Copy exactly, and only, the lines between the start of the entries below and the line containing "cup = empty('pen_holder', cc, 'white", both inclusive. Omit pictures.

* BEGIN Stored records *

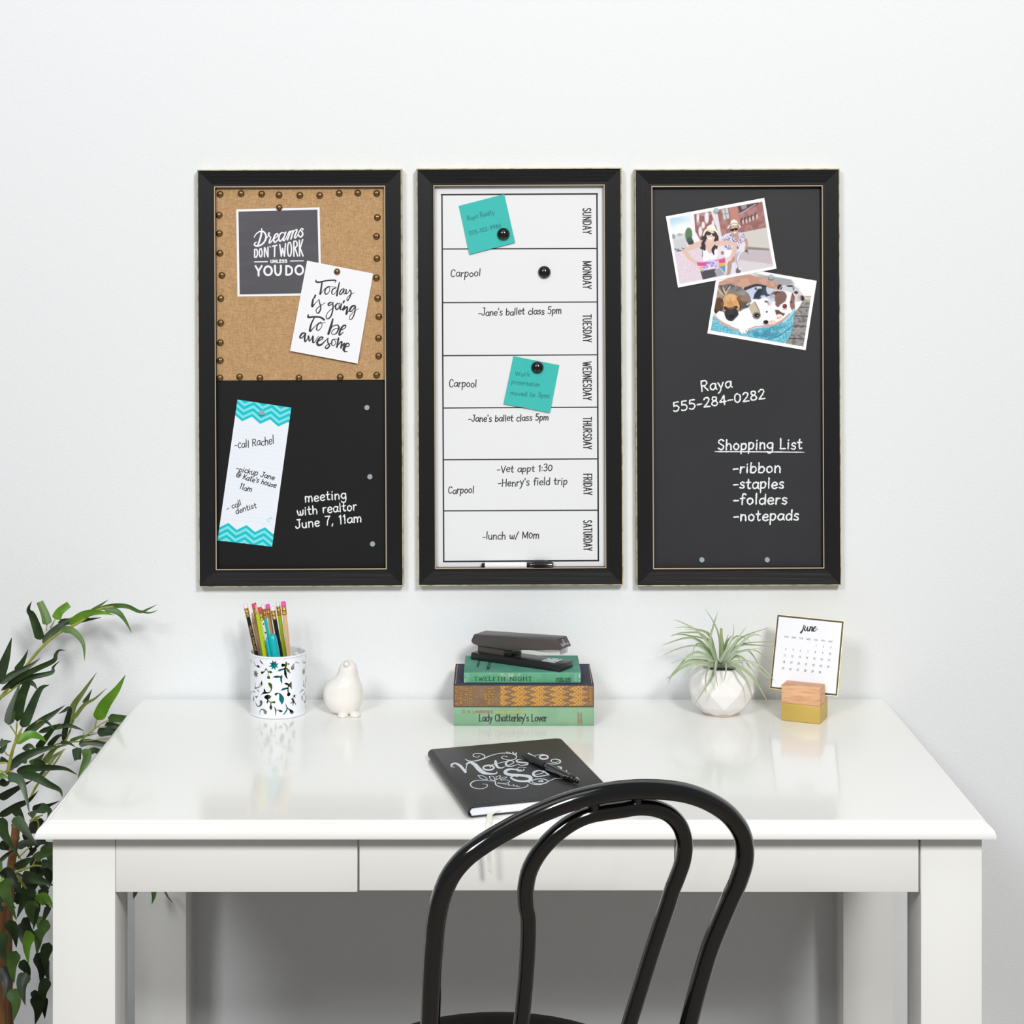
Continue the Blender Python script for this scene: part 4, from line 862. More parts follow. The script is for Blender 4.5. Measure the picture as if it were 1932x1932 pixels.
v, f = lathe([(.0009, 0), (.0009, .0006)], sf(.0065, .0345, .0022), 12, up=-e2); mk('rivet', v, f, M['plastic'], arm)
# mark on the front end of the arm
oA = sf(.154, .0482, 0); dA = (sf(.1625, .0336, 0) - oA).normalized(); nA = dA.cross(e2).normalized()
if nA.dot(e1) < 0: nA = -nA
def endf(a, b): return oA + e2 * a + dA * b + nA * .0004     # a across, b down
lg = []
for p_, w_ in text('Sparco', 9, 12.2, 31, 12.2, 2.6, .75): lg.append((p_, w_))
lg += [(cat([(20, 2.6), (22.4, 5.4), (20, 9.4), (17.8, 6.8), (20.2, 5.2)], 6), np.linspace(1.3, .5, 25)), (cat([(17, 3.8), (16, 6.5), (17.6, 9)], 5), np.full(11, .6))]
v, f = ribbons(lg, lambda x, y: endf(.001 * x, .001 * y + .0004)); mk('logo', v, f, mat('logo_grey', (190, 196, 205), .5), arm, label='small pale maker mark')

# ---------------------------------------------------------------- pen holder with cut-out pattern
CR = .0431; cc = Vector((-.3450, CAMY + 2.8957, .76)); CH = .0956
cup = empty('pen_holder', cc, 'white metal pencil cup with cut-out leaf and flower pattern', 'pen holder')
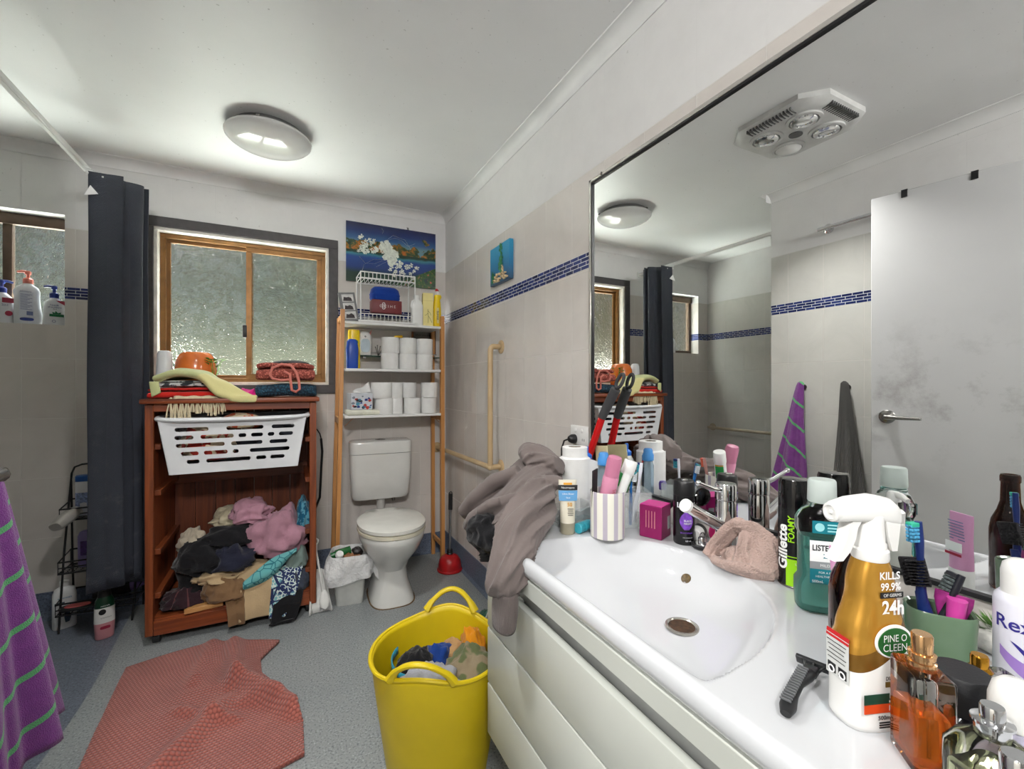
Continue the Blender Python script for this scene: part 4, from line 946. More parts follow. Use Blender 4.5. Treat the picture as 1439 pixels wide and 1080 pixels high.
solo('white_jar', MB().loft([(0, 0.036, 0.036, 2.6), (0.005, 0.038, 0.038, 2.6), (0.215, 0.031, 0.031, 2.6), (0.232, 0.026, 0.026, 2.4), (0.236, 0.018, 0.018, 2)], 30), mat('white_jar_plastic', (218, 220, 222), 0.4, var=0.02), 'tall white tapered jar beside the orange planter', 'jar', (-0.560, 2.80, TZ))
# bobble mats folded on the right
def bob(name, c0, c1, sc):
    m, t, p = base(name); oc = t.coord(); v = t.new('TexVoronoi'); v.inputs['Scale'].default_value = sc; t.l.new(oc, v.inputs['Vector'])
    d = t.math('SUBTRACT', 1.0, v.outputs['Distance'])
    t.l.new(t.mix(t.ramp(d, (0.45, (0, 0, 0, 1)), (0.8, (1, 1, 1, 1))), lin(c0), lin(c1)), p.inputs['Base Color']); p.inputs['Roughness'].default_value = 0.9
    t.l.new(t.bump(d, 0.006), p.inputs['Normal']); return m
B_TEAL = bob('teal_bobble', (14, 38, 54), (34, 82, 104), 95); B_COR = bob('coral_bobble_folded', (128, 58, 48), (192, 106, 92), 95)
o = solo('teal_bath_mat', serp(MB(), 0.285, 0.23, 2, 0.034, 2.1, 0.006), B_TEAL, 'folded dark teal bobble bath mat on the right of the chest top', 'bath mat', (-0.003, 2.655, TZ+0.002), -0.03, sharp=180); solid(o, 0.028, 0, 1)
cm = thing('folded_bath_mat', 'rolled coral bobble bath mat with a trailing strap on the teal mat', 'bath mat', (-0.010, 2.660, TZ+0.086))
o = part('mat_roll', serp(MB(), 0.272, 0.22, 3, 0.031, 5.1, 0.007), B_COR, cm, sharp=180); solid(o, 0.027, 0, 1)
st = MB().tube([(-0.072, -0.122, 0.028), (-0.060, -0.128, 0.062), (-0.02, -0.122, 0.082), (0.022, -0.124, 0.076), (0.048, -0.130, 0.040), (0.060, -0.134, -0.01), (0.062, -0.138, -0.045), (0.046, -0.140, -0.060), (0.026, -0.138, -0.050), (0.022, -0.134, -0.01), (0.018, -0.128, 0.030), (-0.01, -0.124, 0.045)], 0.0068, 8)
st.tube([(-0.072, -0.122, 0.028), (-0.06, -0.128, 0.008), (-0.02, -0.126, 0.0), (0.02, -0.128, 0.004)], 0.0068, 8)
part('strap', st, cloth('coral_strap', (196, 116, 104)), cm)
lump('folded_black_cloth', (0.015, 2.70, TZ+0.174), (0.095, 0.07, 0.022), 1.9, C_BLK, 'flat black cloth lying on top of the coral mat roll', 'cloth', 0.1, 2)
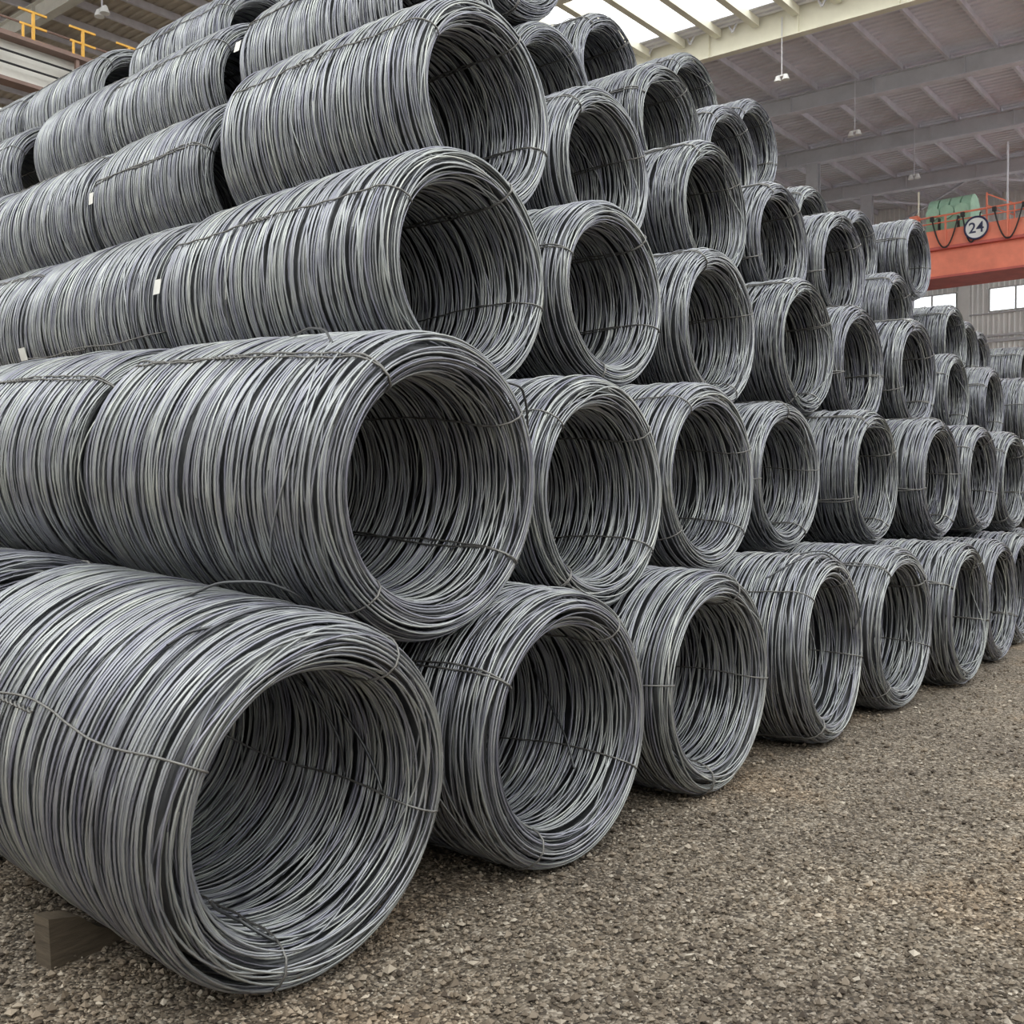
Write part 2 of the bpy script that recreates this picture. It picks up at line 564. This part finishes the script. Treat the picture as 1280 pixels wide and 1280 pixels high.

* END Stored records *

= Response for this exercise =
Continue the Blender Python script for this scene: part 4, from line 862. More parts follow. The script is for Blender 4.5. Measure the picture as if it were 1932x1932 pixels.
v, f = lathe([(.0009, 0), (.0009, .0006)], sf(.0065, .0345, .0022), 12, up=-e2); mk('rivet', v, f, M['plastic'], arm)
# mark on the front end of the arm
oA = sf(.154, .0482, 0); dA = (sf(.1625, .0336, 0) - oA).normalized(); nA = dA.cross(e2).normalized()
if nA.dot(e1) < 0: nA = -nA
def endf(a, b): return oA + e2 * a + dA * b + nA * .0004     # a across, b down
lg = []
for p_, w_ in text('Sparco', 9, 12.2, 31, 12.2, 2.6, .75): lg.append((p_, w_))
lg += [(cat([(20, 2.6), (22.4, 5.4), (20, 9.4), (17.8, 6.8), (20.2, 5.2)], 6), np.linspace(1.3, .5, 25)), (cat([(17, 3.8), (16, 6.5), (17.6, 9)], 5), np.full(11, .6))]
v, f = ribbons(lg, lambda x, y: endf(.001 * x, .001 * y + .0004)); mk('logo', v, f, mat('logo_grey', (190, 196, 205), .5), arm, label='small pale maker mark')

# ---------------------------------------------------------------- pen holder with cut-out pattern
CR = .0431; cc = Vector((-.3450, CAMY + 2.8957, .76)); CH = .0956
cup = empty('pen_holder', cc, 'white metal pencil cup with cut-out leaf and flower pattern', 'pen holder')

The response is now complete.